___ Information provided
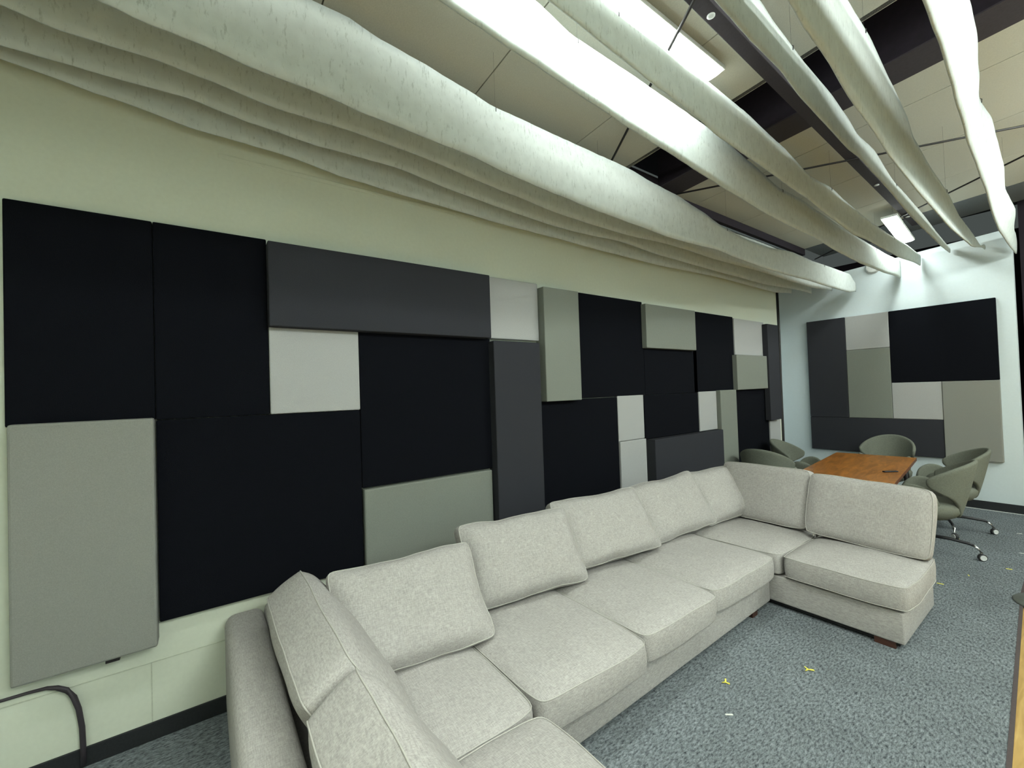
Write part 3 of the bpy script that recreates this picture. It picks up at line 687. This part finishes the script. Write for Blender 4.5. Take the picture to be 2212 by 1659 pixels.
# ------------------------------------------------------------ scraps on the carpet
def scrap(x, y, kind, ang, label, s=1.0):
    bm = bmesh.new()
    if kind == 'leaf':
        arms = ((0.0, 0.030), (2.3, 0.022), (4.3, 0.026))
        for a, ln in arms:
            d = Vector((math.cos(a), math.sin(a), 0)); n_ = Vector((-d.y, d.x, 0))
            v = [bm.verts.new(p) for p in (d*-0.004*s+n_*0.004*s+Vector((0,0,.002)), d*ln*s+n_*0.006*s+Vector((0,0,.007)), d*(ln+.006)*s-n_*0.003*s+Vector((0,0,.004)), d*-0.004*s-n_*0.006*s+Vector((0,0,.002)))]
            bm.faces.new(v)
    else:
        v = [bm.verts.new(p) for p in ((-.022*s,-.004,.002),(.022*s,-.005,.002),(.022*s,.004,.005),(-.022*s,.005,.004))]
        bm.faces.new(v)
    o = link('paper_scrap', bm, M['yellow'] if kind != 'pale' else M['palebit'])
    sd = o.modifiers.new('solid', 'SOLIDIFY'); sd.thickness = 0.002
    o.location = (x, y, 0.0015); o.rotation_euler = (0, 0, ang)
    tag(o, label, 'scrap', 'scraps lying on the carpet')
scrap(2.141, 3.399, 'leaf', 0.4, 'yellow three pointed scrap on the carpet in front of the sofa end', 1.1)
scrap(1.855, 2.829, 'leaf', 2.0, 'yellow three pointed scrap on the carpet beside the middle seat', 1.0)
scrap(2.015, 2.566, 'pale', 0.9, 'pale straight scrap on the carpet, nearest the viewer')
scrap(2.786, 6.751, 'strip', 0.3, 'yellow scrap on the carpet right of the chair casters', 1.0)
scrap(2.300, 7.560, 'strip', 1.2, 'yellow scrap on the carpet between two chair bases', 1.3)
scrap(2.300, 5.980, 'strip', 2.2, 'thin yellow scrap on the carpet just past the sofa end')
scrap(2.425, 5.800, 'strip', 0.2, 'yellow and white scrap on the carpet, second past the sofa end', 1.1)
scrap(2.56, 6.25, 'strip', 2.0, 'faint yellow scrap on the carpet near the stand', 0.7)
scrap(2.74, 8.35, 'pale', 0.4, 'small pale scrap on the far carpet near the end wall')
scrap(2.82, 7.45, 'pale', 0.4, 'small pale scrap on the carpet edge at the right', 0.8)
______
◆ Task instructions ◆
Output the data exactly. Pictures don't belong in the result.

◆ Output below ◆
Write part 3 of the bpy script that recreates this picture. It picks up at line 687. This part finishes the script. Write for Blender 4.5. Take the picture to be 2212 by 1659 pixels.
# ------------------------------------------------------------ scraps on the carpet
def scrap(x, y, kind, ang, label, s=1.0):
    bm = bmesh.new()
    if kind == 'leaf':
        arms = ((0.0, 0.030), (2.3, 0.022), (4.3, 0.026))
        for a, ln in arms:
            d = Vector((math.cos(a), math.sin(a), 0)); n_ = Vector((-d.y, d.x, 0))
            v = [bm.verts.new(p) for p in (d*-0.004*s+n_*0.004*s+Vector((0,0,.002)), d*ln*s+n_*0.006*s+Vector((0,0,.007)), d*(ln+.006)*s-n_*0.003*s+Vector((0,0,.004)), d*-0.004*s-n_*0.006*s+Vector((0,0,.002)))]
            bm.faces.new(v)
    else:
        v = [bm.verts.new(p) for p in ((-.022*s,-.004,.002),(.022*s,-.005,.002),(.022*s,.004,.005),(-.022*s,.005,.004))]
        bm.faces.new(v)
    o = link('paper_scrap', bm, M['yellow'] if kind != 'pale' else M['palebit'])
    sd = o.modifiers.new('solid', 'SOLIDIFY'); sd.thickness = 0.002
    o.location = (x, y, 0.0015); o.rotation_euler = (0, 0, ang)
    tag(o, label, 'scrap', 'scraps lying on the carpet')
scrap(2.141, 3.399, 'leaf', 0.4, 'yellow three pointed scrap on the carpet in front of the sofa end', 1.1)
scrap(1.855, 2.829, 'leaf', 2.0, 'yellow three pointed scrap on the carpet beside the middle seat', 1.0)
scrap(2.015, 2.566, 'pale', 0.9, 'pale straight scrap on the carpet, nearest the viewer')
scrap(2.786, 6.751, 'strip', 0.3, 'yellow scrap on the carpet right of the chair casters', 1.0)
scrap(2.300, 7.560, 'strip', 1.2, 'yellow scrap on the carpet between two chair bases', 1.3)
scrap(2.300, 5.980, 'strip', 2.2, 'thin yellow scrap on the carpet just past the sofa end')
scrap(2.425, 5.800, 'strip', 0.2, 'yellow and white scrap on the carpet, second past the sofa end', 1.1)
scrap(2.56, 6.25, 'strip', 2.0, 'faint yellow scrap on the carpet near the stand', 0.7)
scrap(2.74, 8.35, 'pale', 0.4, 'small pale scrap on the far carpet near the end wall')
scrap(2.82, 7.45, 'pale', 0.4, 'small pale scrap on the carpet edge at the right', 0.8)